**Instructions for the task**
Please retype the data in full and exactly; the pictures are not part of the copy.

-- Dataset content start --

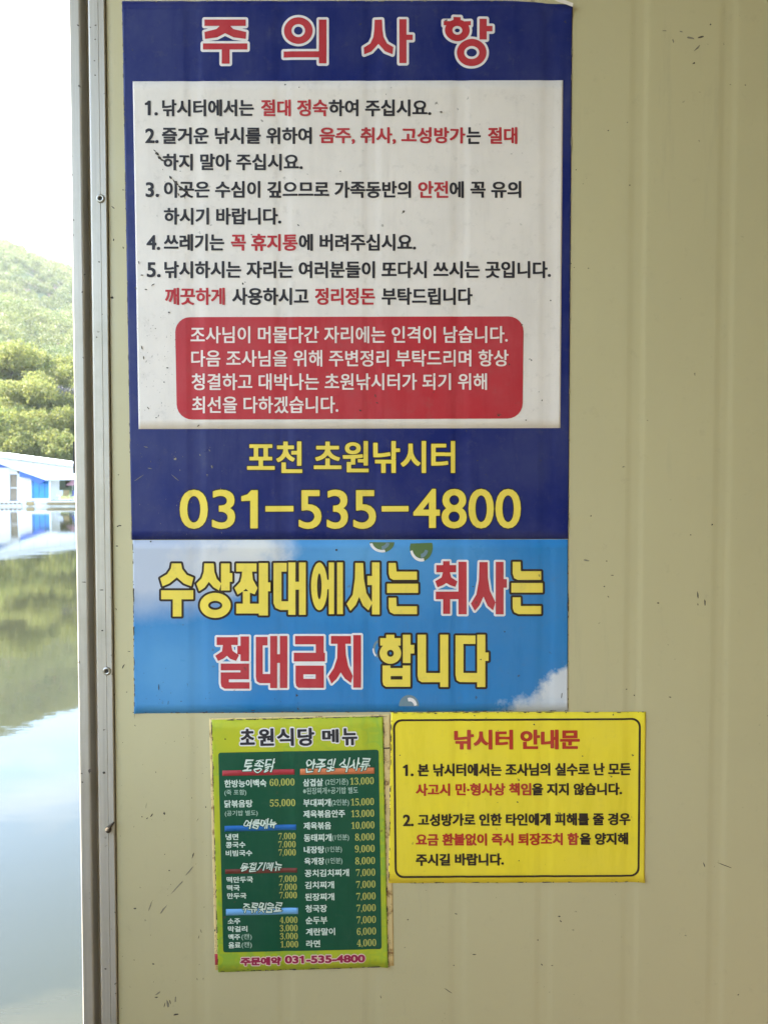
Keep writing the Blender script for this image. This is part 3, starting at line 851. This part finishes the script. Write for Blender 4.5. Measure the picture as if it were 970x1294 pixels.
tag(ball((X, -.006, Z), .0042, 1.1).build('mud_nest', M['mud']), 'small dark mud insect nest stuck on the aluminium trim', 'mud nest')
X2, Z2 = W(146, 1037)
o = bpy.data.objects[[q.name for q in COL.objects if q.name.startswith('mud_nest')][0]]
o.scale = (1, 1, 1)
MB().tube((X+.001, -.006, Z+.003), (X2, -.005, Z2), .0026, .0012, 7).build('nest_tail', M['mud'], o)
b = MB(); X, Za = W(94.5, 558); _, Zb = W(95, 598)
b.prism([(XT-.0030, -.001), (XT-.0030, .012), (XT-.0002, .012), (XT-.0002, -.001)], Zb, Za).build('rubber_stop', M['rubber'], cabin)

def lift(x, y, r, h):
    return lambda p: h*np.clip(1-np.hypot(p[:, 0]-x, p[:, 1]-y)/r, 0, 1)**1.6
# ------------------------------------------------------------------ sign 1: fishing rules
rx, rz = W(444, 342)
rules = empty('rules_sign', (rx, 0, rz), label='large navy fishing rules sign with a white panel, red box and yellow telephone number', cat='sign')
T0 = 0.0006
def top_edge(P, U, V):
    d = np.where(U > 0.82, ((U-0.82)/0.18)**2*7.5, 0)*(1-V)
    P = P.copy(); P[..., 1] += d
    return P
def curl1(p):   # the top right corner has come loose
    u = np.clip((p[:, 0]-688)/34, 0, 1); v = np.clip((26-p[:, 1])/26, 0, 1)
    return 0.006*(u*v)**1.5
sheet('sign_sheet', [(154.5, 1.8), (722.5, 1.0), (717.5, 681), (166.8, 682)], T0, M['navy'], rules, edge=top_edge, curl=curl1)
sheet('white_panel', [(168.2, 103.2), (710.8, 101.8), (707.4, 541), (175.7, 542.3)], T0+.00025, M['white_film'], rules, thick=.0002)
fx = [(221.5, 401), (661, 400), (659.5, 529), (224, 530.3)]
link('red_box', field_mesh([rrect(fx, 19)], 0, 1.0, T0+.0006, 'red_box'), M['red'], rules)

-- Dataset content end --

**The reply**
Keep writing the Blender script for this image. This is part 3, starting at line 851. This part finishes the script. Write for Blender 4.5. Measure the picture as if it were 970x1294 pixels.
tag(ball((X, -.006, Z), .0042, 1.1).build('mud_nest', M['mud']), 'small dark mud insect nest stuck on the aluminium trim', 'mud nest')
X2, Z2 = W(146, 1037)
o = bpy.data.objects[[q.name for q in COL.objects if q.name.startswith('mud_nest')][0]]
o.scale = (1, 1, 1)
MB().tube((X+.001, -.006, Z+.003), (X2, -.005, Z2), .0026, .0012, 7).build('nest_tail', M['mud'], o)
b = MB(); X, Za = W(94.5, 558); _, Zb = W(95, 598)
b.prism([(XT-.0030, -.001), (XT-.0030, .012), (XT-.0002, .012), (XT-.0002, -.001)], Zb, Za).build('rubber_stop', M['rubber'], cabin)

def lift(x, y, r, h):
    return lambda p: h*np.clip(1-np.hypot(p[:, 0]-x, p[:, 1]-y)/r, 0, 1)**1.6
# ------------------------------------------------------------------ sign 1: fishing rules
rx, rz = W(444, 342)
rules = empty('rules_sign', (rx, 0, rz), label='large navy fishing rules sign with a white panel, red box and yellow telephone number', cat='sign')
T0 = 0.0006
def top_edge(P, U, V):
    d = np.where(U > 0.82, ((U-0.82)/0.18)**2*7.5, 0)*(1-V)
    P = P.copy(); P[..., 1] += d
    return P
def curl1(p):   # the top right corner has come loose
    u = np.clip((p[:, 0]-688)/34, 0, 1); v = np.clip((26-p[:, 1])/26, 0, 1)
    return 0.006*(u*v)**1.5
sheet('sign_sheet', [(154.5, 1.8), (722.5, 1.0), (717.5, 681), (166.8, 682)], T0, M['navy'], rules, edge=top_edge, curl=curl1)
sheet('white_panel', [(168.2, 103.2), (710.8, 101.8), (707.4, 541), (175.7, 542.3)], T0+.00025, M['white_film'], rules, thick=.0002)
fx = [(221.5, 401), (661, 400), (659.5, 529), (224, 530.3)]
link('red_box', field_mesh([rrect(fx, 19)], 0, 1.0, T0+.0006, 'red_box'), M['red'], rules)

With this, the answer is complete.